For myself, I find something plausible about this reply. As a father of two sons, I think I would fail them if I arranged things so that they were in states of constant pleasure. Learning to be mature, virtuous people who rightly prioritize things of ultimate significance requires that they endure hardships, struggles, and shortcomings. Perhaps even pain. And if this is right, then it would come as no surprise that people who experience more pain might be attracted to theism and the promises that come with it.
Clarification: the point is NOT that I should make my children suffer the way that so many people in Africa suffer. That’s a morally abhorrent thing to suggest. But the point is just that the presence of evil in one’s life might tip one’s life toward theism. As they say, “there are no atheists in foxholes.” And if so, then widespread belief in God by contemporary African people might be reasonable.
My conclusion about the problem of evil, then, is a tentative one. Either the first-hand experience of evils provide unique, first-hand evidence against the existence of God or not. If not, then the widespread theism of African people is not epistemically impugned by the evils they face. If so, then there are two live possibilities to explain pervasive theism in the face of this evidence.
On option one, we grant that evil counts as unique evidence against the existence of God but insist that this evidenced is counterbalanced by pro-theistic evidence that is co-extensive with the evils. On this way of understanding the situation, the evils African people face pose serious reason to doubt the existence of God but at the same time these people receive powerful evidence for his existence. On option two, we grant that evil counts as evidence against the existence of God and concede that African religious belief—perhaps like religious belief worldwide—is not reasonable.
I want to close on a hopeful note.

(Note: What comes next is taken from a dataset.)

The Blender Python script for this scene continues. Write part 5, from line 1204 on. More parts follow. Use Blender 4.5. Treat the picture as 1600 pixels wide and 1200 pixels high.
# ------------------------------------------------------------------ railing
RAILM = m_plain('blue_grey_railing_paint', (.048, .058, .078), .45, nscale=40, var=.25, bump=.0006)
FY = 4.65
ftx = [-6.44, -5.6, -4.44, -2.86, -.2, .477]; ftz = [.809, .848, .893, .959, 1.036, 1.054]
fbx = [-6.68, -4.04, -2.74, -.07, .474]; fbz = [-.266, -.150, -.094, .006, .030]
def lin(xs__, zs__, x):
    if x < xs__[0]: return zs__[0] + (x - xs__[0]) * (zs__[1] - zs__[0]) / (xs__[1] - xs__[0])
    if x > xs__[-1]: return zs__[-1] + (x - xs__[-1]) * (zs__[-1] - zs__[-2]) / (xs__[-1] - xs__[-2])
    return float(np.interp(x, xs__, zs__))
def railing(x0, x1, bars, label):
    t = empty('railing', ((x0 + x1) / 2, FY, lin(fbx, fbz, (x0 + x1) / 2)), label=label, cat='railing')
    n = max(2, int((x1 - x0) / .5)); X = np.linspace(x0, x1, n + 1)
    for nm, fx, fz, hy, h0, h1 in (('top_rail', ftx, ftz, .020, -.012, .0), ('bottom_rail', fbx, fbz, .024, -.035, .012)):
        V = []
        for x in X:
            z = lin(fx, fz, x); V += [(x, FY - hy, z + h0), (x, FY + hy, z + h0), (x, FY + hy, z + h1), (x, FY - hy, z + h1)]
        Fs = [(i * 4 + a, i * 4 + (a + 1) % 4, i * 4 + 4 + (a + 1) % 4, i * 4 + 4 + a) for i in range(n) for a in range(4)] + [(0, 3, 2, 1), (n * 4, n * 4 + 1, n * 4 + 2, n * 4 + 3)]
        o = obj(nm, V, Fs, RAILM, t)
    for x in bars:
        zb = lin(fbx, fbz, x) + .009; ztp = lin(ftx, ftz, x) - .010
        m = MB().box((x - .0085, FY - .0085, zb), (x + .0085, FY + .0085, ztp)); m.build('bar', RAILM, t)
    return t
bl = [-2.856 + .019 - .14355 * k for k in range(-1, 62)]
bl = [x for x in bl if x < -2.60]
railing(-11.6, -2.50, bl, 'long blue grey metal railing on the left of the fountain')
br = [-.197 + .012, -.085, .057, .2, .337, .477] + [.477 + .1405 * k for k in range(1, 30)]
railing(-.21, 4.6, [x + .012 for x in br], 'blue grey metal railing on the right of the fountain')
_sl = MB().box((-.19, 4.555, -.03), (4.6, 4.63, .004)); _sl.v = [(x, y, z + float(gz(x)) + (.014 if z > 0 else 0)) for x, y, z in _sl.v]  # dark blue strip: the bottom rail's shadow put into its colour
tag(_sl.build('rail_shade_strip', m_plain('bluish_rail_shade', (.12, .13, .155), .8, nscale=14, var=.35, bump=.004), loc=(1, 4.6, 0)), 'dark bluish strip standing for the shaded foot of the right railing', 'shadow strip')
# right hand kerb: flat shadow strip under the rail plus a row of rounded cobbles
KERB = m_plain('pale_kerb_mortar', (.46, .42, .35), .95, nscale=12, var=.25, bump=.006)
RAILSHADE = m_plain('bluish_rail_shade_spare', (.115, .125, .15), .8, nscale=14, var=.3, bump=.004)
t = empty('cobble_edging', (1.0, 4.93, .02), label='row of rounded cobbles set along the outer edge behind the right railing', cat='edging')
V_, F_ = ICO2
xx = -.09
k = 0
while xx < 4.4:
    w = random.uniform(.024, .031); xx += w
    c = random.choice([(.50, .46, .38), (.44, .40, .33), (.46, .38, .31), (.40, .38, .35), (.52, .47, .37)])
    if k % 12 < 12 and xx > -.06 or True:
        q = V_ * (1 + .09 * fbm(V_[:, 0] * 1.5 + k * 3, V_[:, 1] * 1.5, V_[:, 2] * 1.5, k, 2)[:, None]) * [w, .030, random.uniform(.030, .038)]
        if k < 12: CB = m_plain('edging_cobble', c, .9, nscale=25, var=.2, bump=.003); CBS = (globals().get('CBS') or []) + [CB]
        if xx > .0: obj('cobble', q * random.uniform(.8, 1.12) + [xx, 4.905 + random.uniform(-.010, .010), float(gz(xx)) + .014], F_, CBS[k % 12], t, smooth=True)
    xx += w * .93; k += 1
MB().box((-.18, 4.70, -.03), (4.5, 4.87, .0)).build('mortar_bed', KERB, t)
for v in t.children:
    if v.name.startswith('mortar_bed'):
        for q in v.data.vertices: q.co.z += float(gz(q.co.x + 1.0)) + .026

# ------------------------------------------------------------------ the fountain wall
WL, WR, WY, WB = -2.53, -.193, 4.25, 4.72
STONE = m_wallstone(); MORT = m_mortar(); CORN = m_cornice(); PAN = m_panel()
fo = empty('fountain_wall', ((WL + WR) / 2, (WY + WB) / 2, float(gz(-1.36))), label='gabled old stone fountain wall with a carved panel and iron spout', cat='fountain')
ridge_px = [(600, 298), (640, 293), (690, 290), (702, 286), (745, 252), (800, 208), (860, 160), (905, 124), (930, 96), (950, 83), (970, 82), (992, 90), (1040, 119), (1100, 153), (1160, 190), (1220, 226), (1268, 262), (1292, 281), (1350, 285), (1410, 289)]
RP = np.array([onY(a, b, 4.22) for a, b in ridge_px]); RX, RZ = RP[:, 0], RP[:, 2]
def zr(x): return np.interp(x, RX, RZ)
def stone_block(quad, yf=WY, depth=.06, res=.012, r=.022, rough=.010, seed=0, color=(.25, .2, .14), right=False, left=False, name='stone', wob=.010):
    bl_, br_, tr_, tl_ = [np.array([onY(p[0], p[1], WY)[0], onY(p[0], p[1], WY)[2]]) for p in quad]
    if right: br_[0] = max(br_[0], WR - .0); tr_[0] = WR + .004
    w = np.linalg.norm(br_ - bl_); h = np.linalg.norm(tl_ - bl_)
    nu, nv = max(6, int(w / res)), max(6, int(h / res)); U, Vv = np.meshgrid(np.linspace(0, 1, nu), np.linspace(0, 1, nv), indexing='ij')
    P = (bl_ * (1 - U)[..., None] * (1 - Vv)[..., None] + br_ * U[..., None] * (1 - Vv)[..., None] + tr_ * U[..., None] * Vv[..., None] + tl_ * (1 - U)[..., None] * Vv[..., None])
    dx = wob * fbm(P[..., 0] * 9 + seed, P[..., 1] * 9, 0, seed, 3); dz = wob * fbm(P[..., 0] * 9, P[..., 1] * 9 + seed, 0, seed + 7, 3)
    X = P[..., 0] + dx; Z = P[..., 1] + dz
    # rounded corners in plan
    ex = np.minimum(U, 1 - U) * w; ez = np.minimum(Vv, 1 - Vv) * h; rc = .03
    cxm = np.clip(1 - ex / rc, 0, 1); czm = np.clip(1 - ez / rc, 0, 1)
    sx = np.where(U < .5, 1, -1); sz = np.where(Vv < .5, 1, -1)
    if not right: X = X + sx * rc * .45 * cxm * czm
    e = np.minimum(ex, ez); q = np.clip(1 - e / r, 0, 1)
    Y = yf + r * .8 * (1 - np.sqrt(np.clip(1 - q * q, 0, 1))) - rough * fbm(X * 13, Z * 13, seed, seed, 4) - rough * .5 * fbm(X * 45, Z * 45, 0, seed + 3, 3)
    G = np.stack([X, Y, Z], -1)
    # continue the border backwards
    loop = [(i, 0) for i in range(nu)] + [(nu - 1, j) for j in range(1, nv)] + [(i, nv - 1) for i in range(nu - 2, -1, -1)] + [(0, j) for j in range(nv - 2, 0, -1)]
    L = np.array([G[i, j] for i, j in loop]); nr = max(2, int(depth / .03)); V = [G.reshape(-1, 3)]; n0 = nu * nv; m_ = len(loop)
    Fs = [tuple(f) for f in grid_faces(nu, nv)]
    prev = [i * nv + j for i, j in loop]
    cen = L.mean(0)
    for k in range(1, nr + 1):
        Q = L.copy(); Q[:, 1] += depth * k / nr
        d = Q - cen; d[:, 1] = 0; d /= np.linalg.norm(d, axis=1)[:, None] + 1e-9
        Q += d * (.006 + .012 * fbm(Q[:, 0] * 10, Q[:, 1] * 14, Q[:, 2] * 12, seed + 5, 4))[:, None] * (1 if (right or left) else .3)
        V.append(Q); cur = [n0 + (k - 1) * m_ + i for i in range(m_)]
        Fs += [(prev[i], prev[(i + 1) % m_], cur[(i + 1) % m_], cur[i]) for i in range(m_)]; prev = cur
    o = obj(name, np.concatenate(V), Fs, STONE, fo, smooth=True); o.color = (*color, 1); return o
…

Religious people and religious organizations have often been on the cutting edge of social and economic progress. Americans are familiar with the work of Quakers in the antebellum abolition movement and Dr. Martin Luther King, Jr. and the Southern Christian Leadership Conference in the civil rights struggle of the 1960’s. There are no less inspiring examples in Africa. Church leaders like Desmond Tutu have been pioneers in the contemporary human rights movement. Faith-based organizations are prominent in African and play a leading role in HIV/AIDS work, the care of mothers and newborns, and the protection and rearing of orphans.
Of course, it’s also true that religion has been used in Africa as a cudgel against the oppressed. For example, some Christian leaders were instrumental in the passing of Uganda’s law criminalizing homosexual behavior. Still, given the potential of religious organizations to unite like-minded Africans, we can hope that the deep religiosity of African people can be leveraged to solve the many problems facing the bright continent.
Footnotes & References
[1] Peter van Inwagen, The Problem of Evil, Oxford, Clarendon Press: 2006, p. 10.
[2] Daniel Speak, The Problem of Evil, Cambridge, Polity Press: 2015, p. 11.
[3] C.S. Lewis, The Problem of Pain, Harper: 1940 p. 91.